Die aufschiebende Wirkung der Klage ist daher anzuordnen, weil das Aussetzungsinteresse der Antragstellerin das Vollzugsinteresse der Antragsgegnerin überwiegt. Bei der hier angezeigten summarischen Prüfung erscheinen die angefochtenen Bescheide rechtswidrig, weil sie nicht hinreichend differenzieren, welche Leistungsansprüche der Mitglieder der Bedarfsgemeinschaft in welchem Umfang aufgehoben worden sind (vgl. dazu LSG NRW Urteil v. 18.12.07 – L 20 S0 20/06).
Der Widerspruchsbescheid, der den Gegenstand der Klage bildet (§ 95 SGG), enthält hierzu überhaupt keine Ausführungen. Die Ausgangsbescheide sind diesbezüglich nicht schlüssig, weil sie lediglich einen einheitlichen (geänderten) Leistungsanspruch der Bedarfsgemeinschaft bescheiden und die beigefügten Berechnungsbögen eine insoweit erforderliche Aufhebungsentscheidung nicht ersetzen dürften, sie aber auf jeden Fall teilweise keine personenbezogenen schlüssigen Darlegungen enthalten (Minderungsanteil).
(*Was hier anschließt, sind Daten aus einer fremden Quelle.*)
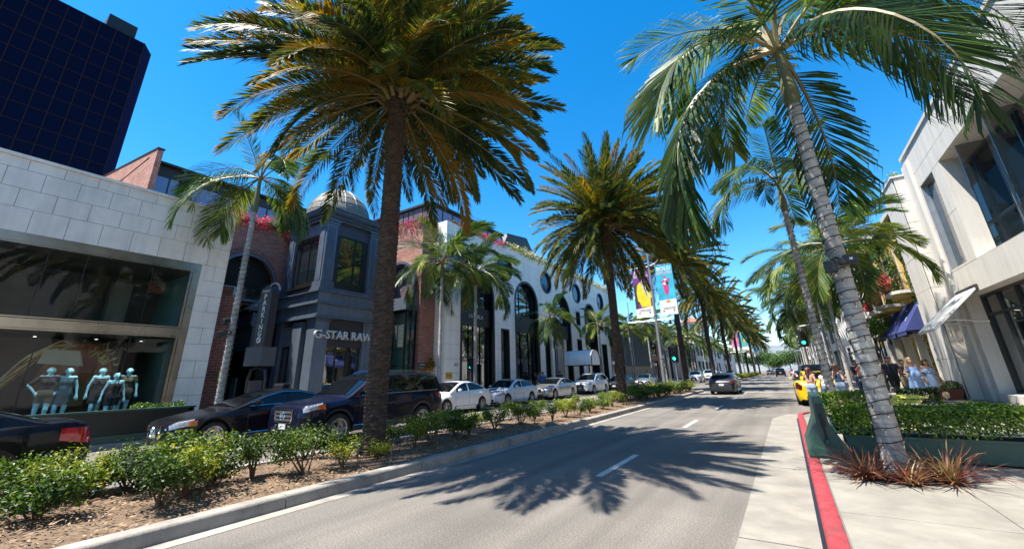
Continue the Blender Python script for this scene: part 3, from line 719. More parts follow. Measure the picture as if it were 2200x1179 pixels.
# ================================================================ pale stone store (far left)
b = thing('stone_store', 'pale stone shop with a big steel-framed display window on the far left', 'building', (0, 0, 0))
w = Wall('y', -19, 1)
op = [Op('rect', -9.0, 6.33, .45, 6.2)]
MB_ = MB(); w.slab(MB_, -14, 7.22, .1, 8.5, -.3, 0, op); MB_.build('wall', M_joint, b)
base = 2.43
rows = [6.2, 6.37 + .0, 6.96, 7.57, 8.19, 8.55]
rows = [6.2, 6.96, 7.57, 8.19, 8.55]
def cols_off(off): return [-14] + [x for x in [base + off + .81 * i for i in range(-20, 7)] if -14 < x < 7.0] + [7.22]
w.panels(b, [cols_off(0), cols_off(-.42), cols_off(0), cols_off(-.42)], rows, op, M_stone, .06)
pz = [.15, .62, 1.24, 1.86, 2.48, 3.1, 3.72, 4.34, 4.96, 5.58, 6.2]
w.panels(b, [[6.33, 7.22], [6.33, 6.80, 7.22]], pz, op, M_stone, .06)
MB().box(-19.3, -18.88, -14, 7.26, 8.55, 8.66).build('coping', M_stone, b)
MB().box(-26, -19.31, -14, 7.22, .1, 8.5).build('end_block', M_joint, b) if False else None
MB().box(-30, -19.3, 7.05, 7.215, .1, 8.55).build('end_wall', M_joint, b)
MB().box(-30, -19.3, -14, 7.05, 8.35, 8.5).build('roof_slab', M_joint, b)
# steel bands and panes
w.bar(b, -9, 6.33, 5.93, 6.2, -.12, .05, M_bronze, 'steel_band'); w.bar(b, -9, 6.33, 5.86, 5.915, -.1, .08, M_bronze, 'steel_trim')
w.bar(b, -9, 6.33, 3.36, 3.64, -.12, .06, M_bronze, 'steel_band'); w.bar(b, -9, 6.33, 3.66, 3.7, -.1, .09, M_bronze, 'steel_trim'); w.bar(b, -9, 6.33, 3.3, 3.345, -.1, .09, M_bronze, 'steel_trim')
w.bar(b, 6.10, 6.33, .45, 5.86, -.12, .04, M_bronze, 'steel_post'); w.bar(b, 6.0, 6.07, .45, 5.86, -.12, .07, M_bronze, 'steel_trim')
w.bar(b, -9, 6.33, .15, .45, -.3, .03, M_black, 'plinth')
for z0, z1 in ((.45, 3.3), (3.7, 5.86)):
    ys = [-9, -6.2, -4.0, -1.8, .4, 2.25, 3.13, 4.9, 6.0] if z0 > 1 else [-9, -6.2, -4, -1.8, .4, 2.6, 4.75, 6.0]
    for a, c in zip(ys, ys[1:]):
        MB().add([(-19.04 + rnd.uniform(-.004, .004), a + .01, z0), (-19.04, c - .01, z0), (-19.04 + rnd.uniform(-.006, .006), c - .01, z1), (-19.04, a + .01, z1)], [(0, 1, 2, 3)]).build('pane', M_shop, b)
        w.bar(b, c - .012, c + .012, z0, z1, -.06, -.03, M_black, 'glazing_bar')
# inside
MB().box(-23.6, -19.13, -9.2, 6.6, .2, .45).build('floor', M_inter, b); MB().box(-23.6, -19.13, -9.2, 6.6, 3.4, 3.6).build('floor', M_inter, b)
MB().box(-23.75, -23.6, -9.2, 6.8, .2, 6.2).build('back_wall', mat('charcoal_wall', (.07, .07, .075), .7, var=.3), b); MB().box(-23.6, -19.3, 6.5, 6.6, .45, 6.2).build('side_wall', mat('teal_wall', (.10, .22, .22), .6, var=.2), b)
MB().box(-23.6, -19.3, -9.2, 6.6, 6.1, 6.2).build('ceiling', M_inter, b)
for i in range(5): MB().box(-22.6, -22.3, -6 + i * 2.4, -5.0 + i * 2.4, .45, 3.1).build('display_panel', M_inter, b)
for i in range(6): MB().box(-22.3, -21.8, -5 + i * 1.9, -4.4 + i * 1.9, 3.6, 5.6).build('clothes_rack', mat('dim_clothes%d' % (i % 3), [(.1, .09, .08), (.03, .03, .035), (.16, .15, .14)][i % 3], .8), b)
# small ceiling spotlights over the display
for k_, yy in enumerate((2.6, 4.0, 5.2)):
    sp_ = put('ceiling_spot', None, b); MB().lathe([(.0, .14), (.06, .13), (.065, .0)], 12, (-19.55, yy, 3.16)).build('can', M_black, sp_); MB().lathe([(0, 3.165), (.05, 3.165)], 12, (-19.55, yy, 0)).build('lamp_face', mat('lamp_face', (.8, .8, .75), .4, var=0, emit=(1, .97, .9, 4)), sp_)
    ld = bpy.data.lights.new('display_spot', 'SPOT'); ld.energy = 40; ld.spot_size = R(95); ld.spot_blend = .6; ld.shadow_soft_size = .05; ld.color = (1, .97, .92)
    lo_ = bpy.data.objects.new('display_spot', ld); COL.objects.link(lo_); lo_.parent = sp_; lo_.location = (-19.55, yy, 3.14); lo_.rotation_euler = (0, R(-12), 0)
# poster of hair behind the mannequins
po = thing('window_poster', 'tall poster of long wind-blown chestnut hair behind the shop mannequins', 'poster', (-21.2, 0, 0))
MB().box(-.03, 0, 1.2, 5.6, .5, 3.25).build('sheet', mat('poster_dark', (.035, .012, .012), .5, var=.5, scale=1.2), po)
def strand(name, pts, wd, mt, z):
    mb = MB(); k = len(pts)
    for i, (y, zz) in enumerate(pts):
        t = i / (k - 1); ww = wd * math.sin(math.pi * min(.97, .12 + .85 * t))
        mb.v += [(z, y, zz + ww), (z, y + ww * .4, zz - ww)]
    mb.f = [(2 * i, 2 * i + 1, 2 * i + 3, 2 * i + 2) for i in range(k - 1)]; mb.mi = [0] * len(mb.f); mb.build(name, mt, po, recalc=False)
M_h1 = mat('hair_brown', (.26, .085, .025), .6, var=.4, scale=6); M_h2 = mat('hair_blond', (.62, .5, .26), .6, var=.35, scale=8); M_h3 = mat('skin_print', (.33, .13, .11), .6, var=.25, scale=1.5)
MB().add([(.004, 3.75, 2.15), (.004, 4.45, 2.1), (.004, 4.6, 2.6), (.004, 4.4, 2.95), (.004, 3.85, 2.9), (.004, 3.6, 2.5)], [tuple(range(6))]).build('face_patch', M_h3, po)
MB().add([(.003, 3.0, 1.6), (.003, 4.9, 1.5), (.003, 5.0, 2.2), (.003, 4.75, 2.95), (.003, 4.2, 3.15), (.003, 3.6, 3.0), (.003, 3.2, 2.3)], [tuple(range(7))]).build('hair_mass', M_h1, po)
for i in range(16):
    r_ = random.Random(i); a = r_.uniform(0, .5); ox = r_.uniform(-.12, .12)
    strand('hair_strand', [(2.2 + .45 * t * 6 / 1.6 + ox, 1.35 + a * .3 + 1.65 * math.sin(min(1, t * 1.05) * 1.65) + .05 * math.sin(t * 14 + i)) for t in [j / 14 for j in range(15)]], r_.uniform(.02, .05), M_h2 if i % 2 else M_h1, .006 + i * .0015)
for i in range(14):
    r_ = random.Random(40 + i); y0 = r_.uniform(4.2, 4.9); z0 = r_.uniform(2.55, 3.15)
    strand('hair_curl', [(y0 + .22 * t + .05 * math.sin(t * 9 + i), z0 + .12 * math.sin(t * 7 + i) - .1 * t) for t in [j / 10 for j in range(11)]], r_.uniform(.015, .035), M_h2, .032 + i * .001)
MB().add([(.055, 3.15, 2.9), (.055, 4.0, 2.86), (.055, 4.2, 2.34), (.055, 3.05, 2.42)], [(0, 1, 2, 3)]).build('white_card', mat('pale_card', (.55, .5, .42), .6), po)
for (y0, y1) in ((3.5, 3.95), (4.0, 4.45)):
    MB().add([(.06, y0, 1.0), (.06, y1, 1.0), (.06, y1 - .02, 1.35), (.06, (y0 + y1) / 2 + (.3 if y0 > 3.8 else -.05), 2.0), (.06, y0 + .02, 1.3)], [(0, 1, 2, 3, 4)]).build('tan_panel', mat('tan_card', (.22, .15, .06), .6), po)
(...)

Da der Antrag demzufolge teilweise Erfolg hat, hat das Verfahren auch hinreichende Aussicht auf Erfolg im Sinne des § 73 a Abs. 1 SGG i. V. m. § 114 Zivilprozessordnung (ZPO) geboten, so dass der Antragstellerin Prozesskostenhilfe für das erstinstanzliche Verfahren zu bewilligen ist, weil sie nach ihren Einkommens- und Vermögensverhältnissen nicht in der Lage ist, die Prozesskosten auch nur teilweise aufzubringen (§ 115 ZPO).
Der Beschwerde ist daher in dem tenorierten Umfang stattzugeben.
Die Kostenentscheidung beruht auf einer entsprechenden Anwendung des § 193 SGG. Die Nichterstattungsfähigkeit der Kosten der Prozesskostenhilfebeschwerde folgt aus § 73 a Abs. 1 SGG i. V. m. § 127 Abs. 4 ZPO.
Dieser Beschluss ist unanfechtbar (§ 177 SGG).